INFORMATION SUPPLIED:
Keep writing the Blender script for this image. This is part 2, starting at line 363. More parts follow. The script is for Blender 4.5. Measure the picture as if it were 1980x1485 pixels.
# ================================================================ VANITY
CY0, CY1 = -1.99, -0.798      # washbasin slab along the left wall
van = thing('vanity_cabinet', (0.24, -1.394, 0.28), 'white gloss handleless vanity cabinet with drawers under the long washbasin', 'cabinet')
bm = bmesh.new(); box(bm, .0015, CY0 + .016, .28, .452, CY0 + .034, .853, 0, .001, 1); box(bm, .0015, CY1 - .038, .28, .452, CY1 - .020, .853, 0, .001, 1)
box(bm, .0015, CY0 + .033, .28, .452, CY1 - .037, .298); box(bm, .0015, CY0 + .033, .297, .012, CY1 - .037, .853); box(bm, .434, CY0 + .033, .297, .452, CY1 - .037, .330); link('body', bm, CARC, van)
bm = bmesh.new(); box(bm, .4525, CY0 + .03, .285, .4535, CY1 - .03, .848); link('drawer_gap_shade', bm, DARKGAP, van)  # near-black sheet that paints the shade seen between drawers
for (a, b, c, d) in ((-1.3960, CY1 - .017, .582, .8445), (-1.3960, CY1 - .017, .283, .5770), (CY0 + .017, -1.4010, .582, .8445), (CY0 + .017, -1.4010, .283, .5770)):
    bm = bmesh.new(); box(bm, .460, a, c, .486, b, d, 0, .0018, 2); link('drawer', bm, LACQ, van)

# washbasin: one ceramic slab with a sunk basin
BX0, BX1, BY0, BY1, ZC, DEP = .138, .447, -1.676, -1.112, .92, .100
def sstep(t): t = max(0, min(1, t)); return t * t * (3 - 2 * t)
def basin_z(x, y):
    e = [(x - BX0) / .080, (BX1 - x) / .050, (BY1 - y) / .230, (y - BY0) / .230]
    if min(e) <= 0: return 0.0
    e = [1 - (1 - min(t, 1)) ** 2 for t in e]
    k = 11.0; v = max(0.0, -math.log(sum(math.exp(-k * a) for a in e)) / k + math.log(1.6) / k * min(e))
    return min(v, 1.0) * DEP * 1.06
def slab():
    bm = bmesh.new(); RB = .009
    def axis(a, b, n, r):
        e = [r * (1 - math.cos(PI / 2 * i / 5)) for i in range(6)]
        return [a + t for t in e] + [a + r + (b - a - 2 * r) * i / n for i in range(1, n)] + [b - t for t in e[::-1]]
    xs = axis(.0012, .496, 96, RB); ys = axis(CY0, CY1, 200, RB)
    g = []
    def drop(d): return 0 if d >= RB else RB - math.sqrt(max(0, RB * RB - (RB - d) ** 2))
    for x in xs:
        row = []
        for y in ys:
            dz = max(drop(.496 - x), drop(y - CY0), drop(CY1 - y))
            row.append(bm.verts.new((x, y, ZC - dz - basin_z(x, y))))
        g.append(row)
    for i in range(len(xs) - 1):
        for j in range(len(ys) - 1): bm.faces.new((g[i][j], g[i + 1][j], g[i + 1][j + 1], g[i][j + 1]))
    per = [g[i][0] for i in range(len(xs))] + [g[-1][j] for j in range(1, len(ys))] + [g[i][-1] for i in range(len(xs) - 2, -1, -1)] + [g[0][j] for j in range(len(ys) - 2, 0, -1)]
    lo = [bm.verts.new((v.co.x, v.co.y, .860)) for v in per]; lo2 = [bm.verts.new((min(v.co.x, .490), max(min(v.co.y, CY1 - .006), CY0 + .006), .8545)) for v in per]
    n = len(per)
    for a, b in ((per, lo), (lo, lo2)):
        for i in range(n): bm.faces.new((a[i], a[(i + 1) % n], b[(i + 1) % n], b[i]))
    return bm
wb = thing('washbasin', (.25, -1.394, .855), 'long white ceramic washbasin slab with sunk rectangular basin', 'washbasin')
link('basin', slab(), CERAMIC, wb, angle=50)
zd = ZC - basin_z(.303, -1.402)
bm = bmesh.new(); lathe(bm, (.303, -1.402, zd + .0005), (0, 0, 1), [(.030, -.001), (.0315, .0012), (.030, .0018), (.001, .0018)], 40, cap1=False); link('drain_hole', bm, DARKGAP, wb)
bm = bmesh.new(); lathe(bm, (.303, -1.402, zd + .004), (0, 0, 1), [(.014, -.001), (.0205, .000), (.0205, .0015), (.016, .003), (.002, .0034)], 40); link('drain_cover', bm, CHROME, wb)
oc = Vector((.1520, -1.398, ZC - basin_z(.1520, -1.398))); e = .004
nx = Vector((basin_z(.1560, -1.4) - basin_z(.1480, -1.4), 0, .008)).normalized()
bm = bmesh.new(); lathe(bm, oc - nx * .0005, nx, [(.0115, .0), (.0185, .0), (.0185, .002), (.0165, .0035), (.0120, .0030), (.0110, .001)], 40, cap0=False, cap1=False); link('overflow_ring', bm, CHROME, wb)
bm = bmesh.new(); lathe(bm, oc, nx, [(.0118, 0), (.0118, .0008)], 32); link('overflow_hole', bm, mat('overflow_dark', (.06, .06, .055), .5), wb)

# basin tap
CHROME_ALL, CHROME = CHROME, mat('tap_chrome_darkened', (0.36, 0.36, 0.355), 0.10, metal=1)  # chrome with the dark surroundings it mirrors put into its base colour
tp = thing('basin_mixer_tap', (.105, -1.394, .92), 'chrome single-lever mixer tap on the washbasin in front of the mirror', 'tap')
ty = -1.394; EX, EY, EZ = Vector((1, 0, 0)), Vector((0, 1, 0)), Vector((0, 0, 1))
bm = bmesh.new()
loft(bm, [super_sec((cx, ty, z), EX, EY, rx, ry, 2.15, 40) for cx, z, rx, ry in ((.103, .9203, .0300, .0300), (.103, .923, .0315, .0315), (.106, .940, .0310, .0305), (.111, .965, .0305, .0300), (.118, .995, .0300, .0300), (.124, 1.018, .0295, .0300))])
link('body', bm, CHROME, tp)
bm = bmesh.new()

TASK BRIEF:
All of the data shown above must be copied exactly.

ANSWER FOR THE TASK:
Keep writing the Blender script for this image. This is part 2, starting at line 363. More parts follow. The script is for Blender 4.5. Measure the picture as if it were 1980x1485 pixels.
# ================================================================ VANITY
CY0, CY1 = -1.99, -0.798      # washbasin slab along the left wall
van = thing('vanity_cabinet', (0.24, -1.394, 0.28), 'white gloss handleless vanity cabinet with drawers under the long washbasin', 'cabinet')
bm = bmesh.new(); box(bm, .0015, CY0 + .016, .28, .452, CY0 + .034, .853, 0, .001, 1); box(bm, .0015, CY1 - .038, .28, .452, CY1 - .020, .853, 0, .001, 1)
box(bm, .0015, CY0 + .033, .28, .452, CY1 - .037, .298); box(bm, .0015, CY0 + .033, .297, .012, CY1 - .037, .853); box(bm, .434, CY0 + .033, .297, .452, CY1 - .037, .330); link('body', bm, CARC, van)
bm = bmesh.new(); box(bm, .4525, CY0 + .03, .285, .4535, CY1 - .03, .848); link('drawer_gap_shade', bm, DARKGAP, van)  # near-black sheet that paints the shade seen between drawers
for (a, b, c, d) in ((-1.3960, CY1 - .017, .582, .8445), (-1.3960, CY1 - .017, .283, .5770), (CY0 + .017, -1.4010, .582, .8445), (CY0 + .017, -1.4010, .283, .5770)):
    bm = bmesh.new(); box(bm, .460, a, c, .486, b, d, 0, .0018, 2); link('drawer', bm, LACQ, van)

# washbasin: one ceramic slab with a sunk basin
BX0, BX1, BY0, BY1, ZC, DEP = .138, .447, -1.676, -1.112, .92, .100
def sstep(t): t = max(0, min(1, t)); return t * t * (3 - 2 * t)
def basin_z(x, y):
    e = [(x - BX0) / .080, (BX1 - x) / .050, (BY1 - y) / .230, (y - BY0) / .230]
    if min(e) <= 0: return 0.0
    e = [1 - (1 - min(t, 1)) ** 2 for t in e]
    k = 11.0; v = max(0.0, -math.log(sum(math.exp(-k * a) for a in e)) / k + math.log(1.6) / k * min(e))
    return min(v, 1.0) * DEP * 1.06
def slab():
    bm = bmesh.new(); RB = .009
    def axis(a, b, n, r):
        e = [r * (1 - math.cos(PI / 2 * i / 5)) for i in range(6)]
        return [a + t for t in e] + [a + r + (b - a - 2 * r) * i / n for i in range(1, n)] + [b - t for t in e[::-1]]
    xs = axis(.0012, .496, 96, RB); ys = axis(CY0, CY1, 200, RB)
    g = []
    def drop(d): return 0 if d >= RB else RB - math.sqrt(max(0, RB * RB - (RB - d) ** 2))
    for x in xs:
        row = []
        for y in ys:
            dz = max(drop(.496 - x), drop(y - CY0), drop(CY1 - y))
            row.append(bm.verts.new((x, y, ZC - dz - basin_z(x, y))))
        g.append(row)
    for i in range(len(xs) - 1):
        for j in range(len(ys) - 1): bm.faces.new((g[i][j], g[i + 1][j], g[i + 1][j + 1], g[i][j + 1]))
    per = [g[i][0] for i in range(len(xs))] + [g[-1][j] for j in range(1, len(ys))] + [g[i][-1] for i in range(len(xs) - 2, -1, -1)] + [g[0][j] for j in range(len(ys) - 2, 0, -1)]
    lo = [bm.verts.new((v.co.x, v.co.y, .860)) for v in per]; lo2 = [bm.verts.new((min(v.co.x, .490), max(min(v.co.y, CY1 - .006), CY0 + .006), .8545)) for v in per]
    n = len(per)
    for a, b in ((per, lo), (lo, lo2)):
        for i in range(n): bm.faces.new((a[i], a[(i + 1) % n], b[(i + 1) % n], b[i]))
    return bm
wb = thing('washbasin', (.25, -1.394, .855), 'long white ceramic washbasin slab with sunk rectangular basin', 'washbasin')
link('basin', slab(), CERAMIC, wb, angle=50)
zd = ZC - basin_z(.303, -1.402)
bm = bmesh.new(); lathe(bm, (.303, -1.402, zd + .0005), (0, 0, 1), [(.030, -.001), (.0315, .0012), (.030, .0018), (.001, .0018)], 40, cap1=False); link('drain_hole', bm, DARKGAP, wb)
bm = bmesh.new(); lathe(bm, (.303, -1.402, zd + .004), (0, 0, 1), [(.014, -.001), (.0205, .000), (.0205, .0015), (.016, .003), (.002, .0034)], 40); link('drain_cover', bm, CHROME, wb)
oc = Vector((.1520, -1.398, ZC - basin_z(.1520, -1.398))); e = .004
nx = Vector((basin_z(.1560, -1.4) - basin_z(.1480, -1.4), 0, .008)).normalized()
bm = bmesh.new(); lathe(bm, oc - nx * .0005, nx, [(.0115, .0), (.0185, .0), (.0185, .002), (.0165, .0035), (.0120, .0030), (.0110, .001)], 40, cap0=False, cap1=False); link('overflow_ring', bm, CHROME, wb)
bm = bmesh.new(); lathe(bm, oc, nx, [(.0118, 0), (.0118, .0008)], 32); link('overflow_hole', bm, mat('overflow_dark', (.06, .06, .055), .5), wb)

# basin tap
CHROME_ALL, CHROME = CHROME, mat('tap_chrome_darkened', (0.36, 0.36, 0.355), 0.10, metal=1)  # chrome with the dark surroundings it mirrors put into its base colour
tp = thing('basin_mixer_tap', (.105, -1.394, .92), 'chrome single-lever mixer tap on the washbasin in front of the mirror', 'tap')
ty = -1.394; EX, EY, EZ = Vector((1, 0, 0)), Vector((0, 1, 0)), Vector((0, 0, 1))
bm = bmesh.new()
loft(bm, [super_sec((cx, ty, z), EX, EY, rx, ry, 2.15, 40) for cx, z, rx, ry in ((.103, .9203, .0300, .0300), (.103, .923, .0315, .0315), (.106, .940, .0310, .0305), (.111, .965, .0305, .0300), (.118, .995, .0300, .0300), (.124, 1.018, .0295, .0300))])
link('body', bm, CHROME, tp)
bm = bmesh.new()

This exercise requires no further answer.